Set down exactly the lines from the one with "Keep writing the" to the one with "5, (1, 1, 1.4))", both included, and no line outside that range.

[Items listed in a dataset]
—————

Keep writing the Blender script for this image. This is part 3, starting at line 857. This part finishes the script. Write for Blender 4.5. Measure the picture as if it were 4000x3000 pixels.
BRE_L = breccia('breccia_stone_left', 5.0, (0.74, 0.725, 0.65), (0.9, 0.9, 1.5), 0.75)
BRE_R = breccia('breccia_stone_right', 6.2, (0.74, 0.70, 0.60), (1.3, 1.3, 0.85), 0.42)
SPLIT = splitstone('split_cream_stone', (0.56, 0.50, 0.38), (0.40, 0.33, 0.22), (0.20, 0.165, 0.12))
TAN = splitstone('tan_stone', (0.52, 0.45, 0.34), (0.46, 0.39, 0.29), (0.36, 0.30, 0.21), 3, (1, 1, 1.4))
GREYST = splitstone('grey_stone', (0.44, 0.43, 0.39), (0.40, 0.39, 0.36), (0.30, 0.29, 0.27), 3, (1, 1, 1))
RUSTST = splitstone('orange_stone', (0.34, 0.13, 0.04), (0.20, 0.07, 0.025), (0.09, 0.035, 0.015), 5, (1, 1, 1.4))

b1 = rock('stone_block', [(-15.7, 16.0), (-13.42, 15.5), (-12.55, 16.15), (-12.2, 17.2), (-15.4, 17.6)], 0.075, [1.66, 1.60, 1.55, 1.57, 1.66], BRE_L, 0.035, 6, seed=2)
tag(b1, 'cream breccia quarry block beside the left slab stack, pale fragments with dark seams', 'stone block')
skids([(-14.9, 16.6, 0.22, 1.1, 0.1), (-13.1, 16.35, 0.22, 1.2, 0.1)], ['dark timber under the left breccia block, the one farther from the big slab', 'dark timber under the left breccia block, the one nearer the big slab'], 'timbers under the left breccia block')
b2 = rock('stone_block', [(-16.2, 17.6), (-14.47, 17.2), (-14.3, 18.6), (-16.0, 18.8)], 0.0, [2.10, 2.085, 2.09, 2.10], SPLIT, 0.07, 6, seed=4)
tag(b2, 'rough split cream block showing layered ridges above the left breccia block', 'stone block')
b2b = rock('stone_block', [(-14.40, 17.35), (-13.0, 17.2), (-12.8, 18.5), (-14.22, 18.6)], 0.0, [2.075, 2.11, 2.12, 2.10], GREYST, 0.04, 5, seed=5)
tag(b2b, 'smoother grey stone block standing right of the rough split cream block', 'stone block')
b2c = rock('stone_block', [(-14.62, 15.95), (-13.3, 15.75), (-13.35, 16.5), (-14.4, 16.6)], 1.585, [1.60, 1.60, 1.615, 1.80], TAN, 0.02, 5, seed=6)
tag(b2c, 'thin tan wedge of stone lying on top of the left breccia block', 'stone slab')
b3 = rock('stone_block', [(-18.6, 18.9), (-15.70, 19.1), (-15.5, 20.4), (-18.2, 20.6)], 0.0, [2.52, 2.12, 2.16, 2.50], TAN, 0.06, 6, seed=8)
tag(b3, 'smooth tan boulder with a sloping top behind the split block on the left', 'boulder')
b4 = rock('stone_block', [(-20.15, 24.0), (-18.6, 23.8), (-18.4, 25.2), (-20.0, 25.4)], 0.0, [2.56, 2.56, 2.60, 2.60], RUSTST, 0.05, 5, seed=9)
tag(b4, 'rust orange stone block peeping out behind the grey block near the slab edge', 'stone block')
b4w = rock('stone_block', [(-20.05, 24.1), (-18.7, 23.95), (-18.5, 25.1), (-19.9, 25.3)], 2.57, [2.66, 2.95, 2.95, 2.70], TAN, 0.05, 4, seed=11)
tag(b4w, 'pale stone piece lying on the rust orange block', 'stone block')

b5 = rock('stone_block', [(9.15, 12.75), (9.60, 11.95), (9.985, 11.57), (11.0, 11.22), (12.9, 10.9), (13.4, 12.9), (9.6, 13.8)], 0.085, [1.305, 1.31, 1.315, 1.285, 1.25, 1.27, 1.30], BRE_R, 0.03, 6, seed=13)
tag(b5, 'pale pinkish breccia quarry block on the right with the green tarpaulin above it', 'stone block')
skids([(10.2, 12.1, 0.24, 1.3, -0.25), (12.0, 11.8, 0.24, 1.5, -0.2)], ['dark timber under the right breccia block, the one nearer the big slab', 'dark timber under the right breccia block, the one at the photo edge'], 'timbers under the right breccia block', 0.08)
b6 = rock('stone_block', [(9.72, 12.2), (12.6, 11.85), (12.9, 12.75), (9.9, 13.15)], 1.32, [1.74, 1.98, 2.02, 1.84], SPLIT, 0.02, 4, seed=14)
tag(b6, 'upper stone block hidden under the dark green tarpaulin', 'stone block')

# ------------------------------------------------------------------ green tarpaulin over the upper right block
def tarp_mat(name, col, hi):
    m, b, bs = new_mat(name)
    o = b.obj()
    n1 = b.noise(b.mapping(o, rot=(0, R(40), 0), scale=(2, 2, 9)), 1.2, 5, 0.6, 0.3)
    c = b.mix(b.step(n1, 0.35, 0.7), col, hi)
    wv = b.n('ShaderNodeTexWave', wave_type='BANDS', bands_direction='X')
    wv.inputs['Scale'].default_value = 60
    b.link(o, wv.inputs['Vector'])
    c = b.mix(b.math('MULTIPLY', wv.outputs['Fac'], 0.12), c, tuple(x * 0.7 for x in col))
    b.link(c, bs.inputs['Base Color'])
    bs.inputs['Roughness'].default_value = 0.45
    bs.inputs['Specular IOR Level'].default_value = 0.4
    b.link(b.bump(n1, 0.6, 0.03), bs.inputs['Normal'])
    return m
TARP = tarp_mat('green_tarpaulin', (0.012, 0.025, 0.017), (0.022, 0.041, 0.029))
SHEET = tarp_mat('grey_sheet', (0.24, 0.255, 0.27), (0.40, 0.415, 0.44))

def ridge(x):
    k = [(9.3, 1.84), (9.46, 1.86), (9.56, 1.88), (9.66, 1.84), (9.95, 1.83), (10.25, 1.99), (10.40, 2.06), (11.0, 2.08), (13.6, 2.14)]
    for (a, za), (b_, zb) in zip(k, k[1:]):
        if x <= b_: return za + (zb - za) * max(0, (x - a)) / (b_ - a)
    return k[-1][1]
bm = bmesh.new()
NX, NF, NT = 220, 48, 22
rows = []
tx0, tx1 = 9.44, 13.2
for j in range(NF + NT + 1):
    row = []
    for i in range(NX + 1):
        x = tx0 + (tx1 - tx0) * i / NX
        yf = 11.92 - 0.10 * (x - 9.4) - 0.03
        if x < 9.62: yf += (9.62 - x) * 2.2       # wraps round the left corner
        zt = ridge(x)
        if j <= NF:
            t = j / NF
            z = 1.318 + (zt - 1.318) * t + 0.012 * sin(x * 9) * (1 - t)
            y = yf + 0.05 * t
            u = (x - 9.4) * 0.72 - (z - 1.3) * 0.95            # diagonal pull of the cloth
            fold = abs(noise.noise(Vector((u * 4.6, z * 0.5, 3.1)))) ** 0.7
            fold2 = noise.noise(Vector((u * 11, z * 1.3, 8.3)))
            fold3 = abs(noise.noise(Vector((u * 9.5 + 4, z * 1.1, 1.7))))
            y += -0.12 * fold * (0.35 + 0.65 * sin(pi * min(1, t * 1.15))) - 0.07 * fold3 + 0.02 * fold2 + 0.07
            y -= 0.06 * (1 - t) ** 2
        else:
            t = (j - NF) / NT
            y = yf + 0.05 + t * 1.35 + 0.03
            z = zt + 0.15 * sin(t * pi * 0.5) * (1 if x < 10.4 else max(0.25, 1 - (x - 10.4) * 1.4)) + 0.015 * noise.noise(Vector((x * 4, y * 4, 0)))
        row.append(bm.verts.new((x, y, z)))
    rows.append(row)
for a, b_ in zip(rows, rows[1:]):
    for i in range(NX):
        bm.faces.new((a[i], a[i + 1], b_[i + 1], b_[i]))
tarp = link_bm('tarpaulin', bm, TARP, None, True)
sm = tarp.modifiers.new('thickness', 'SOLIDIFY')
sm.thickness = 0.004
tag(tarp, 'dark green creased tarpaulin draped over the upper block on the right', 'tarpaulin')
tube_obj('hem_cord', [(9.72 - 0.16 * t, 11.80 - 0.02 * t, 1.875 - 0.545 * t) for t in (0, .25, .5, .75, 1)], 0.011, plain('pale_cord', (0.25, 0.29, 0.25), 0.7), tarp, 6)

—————

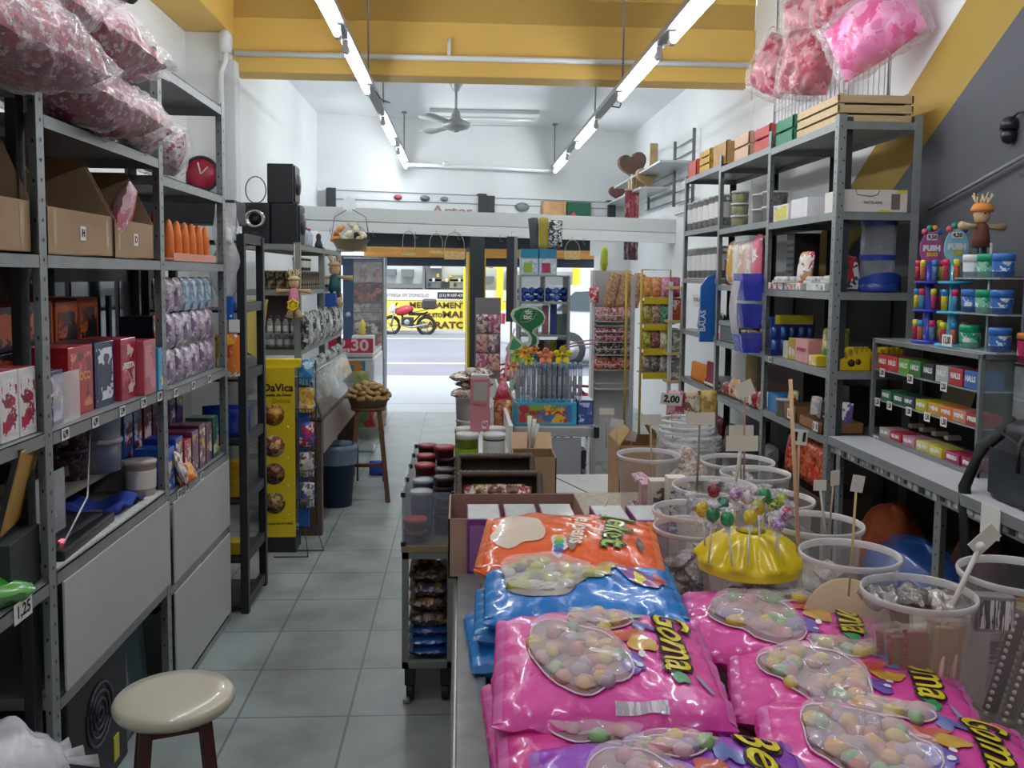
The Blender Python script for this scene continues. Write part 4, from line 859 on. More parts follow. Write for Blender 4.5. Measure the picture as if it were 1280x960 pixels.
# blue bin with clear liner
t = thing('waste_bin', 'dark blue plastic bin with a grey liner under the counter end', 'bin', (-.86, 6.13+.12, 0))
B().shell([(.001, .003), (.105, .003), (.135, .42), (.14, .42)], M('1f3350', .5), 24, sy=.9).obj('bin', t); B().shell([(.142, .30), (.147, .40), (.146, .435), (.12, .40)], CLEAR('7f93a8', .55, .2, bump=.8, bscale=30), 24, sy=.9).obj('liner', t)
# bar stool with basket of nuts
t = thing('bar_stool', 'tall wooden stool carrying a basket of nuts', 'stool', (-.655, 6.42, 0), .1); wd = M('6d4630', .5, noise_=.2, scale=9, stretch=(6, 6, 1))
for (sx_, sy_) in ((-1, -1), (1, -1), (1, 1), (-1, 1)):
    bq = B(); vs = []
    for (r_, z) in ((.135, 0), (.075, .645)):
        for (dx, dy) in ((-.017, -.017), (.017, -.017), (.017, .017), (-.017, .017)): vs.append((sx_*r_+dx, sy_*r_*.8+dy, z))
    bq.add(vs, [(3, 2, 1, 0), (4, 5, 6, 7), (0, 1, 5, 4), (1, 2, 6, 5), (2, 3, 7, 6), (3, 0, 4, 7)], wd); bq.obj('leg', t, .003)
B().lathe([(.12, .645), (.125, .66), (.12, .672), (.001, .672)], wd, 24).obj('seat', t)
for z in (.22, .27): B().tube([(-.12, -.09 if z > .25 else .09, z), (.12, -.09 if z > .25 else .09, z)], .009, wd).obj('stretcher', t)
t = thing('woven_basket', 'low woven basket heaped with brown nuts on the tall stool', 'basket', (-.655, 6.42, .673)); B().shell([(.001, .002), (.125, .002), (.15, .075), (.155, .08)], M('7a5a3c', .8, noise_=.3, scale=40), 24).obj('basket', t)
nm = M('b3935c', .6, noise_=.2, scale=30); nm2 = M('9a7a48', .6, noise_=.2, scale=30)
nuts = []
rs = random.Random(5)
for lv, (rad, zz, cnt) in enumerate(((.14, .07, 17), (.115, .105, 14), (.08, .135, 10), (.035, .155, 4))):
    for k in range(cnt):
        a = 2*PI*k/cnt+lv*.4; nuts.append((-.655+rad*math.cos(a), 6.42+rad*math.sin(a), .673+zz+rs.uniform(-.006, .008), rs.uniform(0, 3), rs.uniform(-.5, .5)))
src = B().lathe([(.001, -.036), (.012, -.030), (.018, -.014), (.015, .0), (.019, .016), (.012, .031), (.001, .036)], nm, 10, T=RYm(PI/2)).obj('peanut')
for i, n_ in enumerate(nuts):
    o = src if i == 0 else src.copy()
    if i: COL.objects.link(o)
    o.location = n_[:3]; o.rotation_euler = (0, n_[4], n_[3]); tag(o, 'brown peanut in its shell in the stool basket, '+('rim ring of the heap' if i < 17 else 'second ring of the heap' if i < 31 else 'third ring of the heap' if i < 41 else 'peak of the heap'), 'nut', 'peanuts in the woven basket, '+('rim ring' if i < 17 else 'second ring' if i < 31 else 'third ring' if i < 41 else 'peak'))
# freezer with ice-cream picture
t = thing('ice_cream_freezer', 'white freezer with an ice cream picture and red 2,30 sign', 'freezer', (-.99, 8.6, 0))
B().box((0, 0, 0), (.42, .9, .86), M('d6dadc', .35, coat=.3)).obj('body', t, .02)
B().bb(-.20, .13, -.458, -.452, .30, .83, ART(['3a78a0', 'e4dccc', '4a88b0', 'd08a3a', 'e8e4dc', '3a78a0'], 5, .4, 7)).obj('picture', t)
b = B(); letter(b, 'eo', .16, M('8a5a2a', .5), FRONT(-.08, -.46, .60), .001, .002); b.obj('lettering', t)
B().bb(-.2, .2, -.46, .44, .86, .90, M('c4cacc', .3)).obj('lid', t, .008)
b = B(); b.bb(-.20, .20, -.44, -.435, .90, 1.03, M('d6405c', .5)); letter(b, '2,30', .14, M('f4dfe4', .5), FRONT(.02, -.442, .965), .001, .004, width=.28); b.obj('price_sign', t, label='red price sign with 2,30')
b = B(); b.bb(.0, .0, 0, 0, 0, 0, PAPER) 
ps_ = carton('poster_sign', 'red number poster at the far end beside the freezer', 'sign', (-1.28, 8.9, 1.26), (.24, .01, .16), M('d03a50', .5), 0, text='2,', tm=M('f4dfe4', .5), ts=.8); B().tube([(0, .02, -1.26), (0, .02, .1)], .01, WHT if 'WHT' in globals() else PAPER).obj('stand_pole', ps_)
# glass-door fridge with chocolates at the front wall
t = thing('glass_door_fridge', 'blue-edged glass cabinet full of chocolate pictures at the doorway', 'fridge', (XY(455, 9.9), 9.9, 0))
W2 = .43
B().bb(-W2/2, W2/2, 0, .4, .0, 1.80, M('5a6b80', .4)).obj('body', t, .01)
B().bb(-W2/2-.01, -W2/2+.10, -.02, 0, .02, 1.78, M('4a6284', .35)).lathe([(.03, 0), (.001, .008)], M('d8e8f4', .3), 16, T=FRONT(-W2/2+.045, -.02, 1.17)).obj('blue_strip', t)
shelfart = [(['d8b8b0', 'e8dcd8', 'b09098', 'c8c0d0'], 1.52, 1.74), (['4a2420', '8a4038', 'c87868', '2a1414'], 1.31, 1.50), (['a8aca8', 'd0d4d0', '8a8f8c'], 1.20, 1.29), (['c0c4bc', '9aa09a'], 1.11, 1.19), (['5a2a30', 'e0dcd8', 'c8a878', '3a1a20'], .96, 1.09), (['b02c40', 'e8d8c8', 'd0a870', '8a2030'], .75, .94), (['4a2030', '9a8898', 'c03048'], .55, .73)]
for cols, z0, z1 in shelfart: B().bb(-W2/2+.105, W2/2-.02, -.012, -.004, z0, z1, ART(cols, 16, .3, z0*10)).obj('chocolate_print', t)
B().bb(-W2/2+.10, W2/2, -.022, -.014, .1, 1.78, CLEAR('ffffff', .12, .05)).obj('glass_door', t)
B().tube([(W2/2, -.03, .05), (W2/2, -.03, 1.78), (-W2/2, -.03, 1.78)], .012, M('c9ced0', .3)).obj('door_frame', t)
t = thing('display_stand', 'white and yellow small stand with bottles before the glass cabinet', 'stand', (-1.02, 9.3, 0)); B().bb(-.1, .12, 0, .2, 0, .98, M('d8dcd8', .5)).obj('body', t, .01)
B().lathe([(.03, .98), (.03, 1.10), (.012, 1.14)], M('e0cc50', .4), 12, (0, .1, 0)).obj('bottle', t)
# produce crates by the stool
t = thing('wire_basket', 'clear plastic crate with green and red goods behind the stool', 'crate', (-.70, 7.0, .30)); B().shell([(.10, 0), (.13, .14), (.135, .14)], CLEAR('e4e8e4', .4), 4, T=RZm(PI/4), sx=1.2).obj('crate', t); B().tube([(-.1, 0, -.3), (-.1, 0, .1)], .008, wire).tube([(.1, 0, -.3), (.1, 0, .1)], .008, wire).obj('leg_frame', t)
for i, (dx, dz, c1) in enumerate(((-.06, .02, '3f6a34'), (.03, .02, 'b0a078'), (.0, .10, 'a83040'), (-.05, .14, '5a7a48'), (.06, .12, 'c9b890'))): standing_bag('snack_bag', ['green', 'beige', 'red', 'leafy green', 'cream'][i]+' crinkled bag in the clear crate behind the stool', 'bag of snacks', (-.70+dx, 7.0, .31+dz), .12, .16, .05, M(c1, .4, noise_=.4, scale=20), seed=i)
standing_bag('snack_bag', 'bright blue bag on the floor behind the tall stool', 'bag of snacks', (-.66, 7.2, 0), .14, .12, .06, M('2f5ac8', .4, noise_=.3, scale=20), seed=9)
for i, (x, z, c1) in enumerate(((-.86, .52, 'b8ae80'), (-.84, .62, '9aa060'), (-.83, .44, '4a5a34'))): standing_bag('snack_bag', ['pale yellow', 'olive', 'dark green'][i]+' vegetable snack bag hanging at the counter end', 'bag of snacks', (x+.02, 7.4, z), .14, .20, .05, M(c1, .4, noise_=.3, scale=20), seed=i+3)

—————

Complete output>
Keep writing the Blender script for this image. This is part 3, starting at line 857. This part finishes the script. Write for Blender 4.5. Measure the picture as if it were 4000x3000 pixels.
BRE_L = breccia('breccia_stone_left', 5.0, (0.74, 0.725, 0.65), (0.9, 0.9, 1.5), 0.75)
BRE_R = breccia('breccia_stone_right', 6.2, (0.74, 0.70, 0.60), (1.3, 1.3, 0.85), 0.42)
SPLIT = splitstone('split_cream_stone', (0.56, 0.50, 0.38), (0.40, 0.33, 0.22), (0.20, 0.165, 0.12))
TAN = splitstone('tan_stone', (0.52, 0.45, 0.34), (0.46, 0.39, 0.29), (0.36, 0.30, 0.21), 3, (1, 1, 1.4))
GREYST = splitstone('grey_stone', (0.44, 0.43, 0.39), (0.40, 0.39, 0.36), (0.30, 0.29, 0.27), 3, (1, 1, 1))
RUSTST = splitstone('orange_stone', (0.34, 0.13, 0.04), (0.20, 0.07, 0.025), (0.09, 0.035, 0.015), 5, (1, 1, 1.4))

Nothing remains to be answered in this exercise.